Because it has become easier to design and run experiments today than it ever was very few current researchers have had to write their own software or become interested in how the hardware actually works. In much the same way that few car drivers could routinely maintain their own car. Computers are now commodity items that can be purchased in the supermarket alongside your grocery shop.

There are common sources of error which mean you are unlikely to be presenting what you think you are presenting and conversely measuring what you think you are measuring. All computers suffer from all of these sources of timing errors. There are no exceptions! To be sure of your experimental timing you should be using a Black Box ToolKit v2 to discover these and minimise where possible. Timing error will vary according to the make and model of TFT, sound card, keyboard, mouse or any other hardware, software or operating system you use.
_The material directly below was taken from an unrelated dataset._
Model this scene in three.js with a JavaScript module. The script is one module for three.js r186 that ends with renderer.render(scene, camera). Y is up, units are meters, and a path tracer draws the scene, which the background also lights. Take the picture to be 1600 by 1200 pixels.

Remember that errors are additive in the respect that errors can combine together.


  Source of error Modality Tell me why
Input lag on TFT monitors TFT input lag is the time it takes an image to appear on screen versus the time when the signal was sent by the computer into the monitor cable.
TFT panel response time TFT response time is not the same as input lag but instead is a measure of how long it takes the actual panel to switch between two colours (usually from grey to grey as that gives manufacturers the fastest time).
Image colour and intensity All TFT monitors fade or dim over time which means they won't be as bright as they were as time goes by. Typically they fade around 40% each year.
Sound card start-up latency Soundcard startup latency is the time it takes from telling the computer to play a sound to when the sound actually comes out of the speakers or headphones.
Keyboard and mouse Keyboards and mice are not generally designed to be fast input devices and aren't designed to act as response devices in your experiment. Reported timing varies due to polling loops and the electronics in the keyboard or mouse.
Voice keys for vocal responses Voice keys operate on the basis of "crossing thresholds". Often the researcher is unaware of what this threshold actually is and whether the setting is the same as one used previously.
Synchronisation with other equipment (EEG, MRI, MEG, biofeedback)
Synchronisation between other equipment and the PC or Mac you are running your experiment on is a typical source of timing error. It can be difficult to align an event marker with an EEG machine or sync signal from an MRI machine accurately.
Operating system issues Modern operating systems are more complex than they've ever been (hence why your new computer doesn't run your word processor any faster than your old one!). Layers and layers of software APIs make it more difficult for software to interact directly with the actual hardware and obtain accurate timing.
Software settings, software bugs and device drivers Software settings, software bugs and device drivers: Complexity comes at a price and it's questionable how many researchers actually use the same settings for each study. Modern software will have bugs in it which under certain circumstances will lead to unintentional timing errors. Hardware drivers should be simple but often manufacturers add as many bells and whistles as they can fit in. Settings and bugs in hardware drivers can also have a dramatic impact.
Conditional biases and unaccounted for interactions Unbeknown to you systematic conditional biases could account for your whole experimental effect. The classic file drawer problem in psychological research can be an unintended consequence of unknown biases.
The laws of nature and the laws of physics The laws of nature/physics will work against you. A loudspeaker is a moving coil that has to move back and forth to generate sound waves and to do this it must have time to mechanically start vibrating. The speed of sound in air is roughly 1 millisecond per ft (approx 30cm). Thus if you position your speakers around the room say 10ft from your subject then there will be a 10 millisecond sound lag. Pneumatic headphones in MRI studies - if you have 30ft or 10m or rubber tubing then the sound will take 30 milliseconds to reach your subject.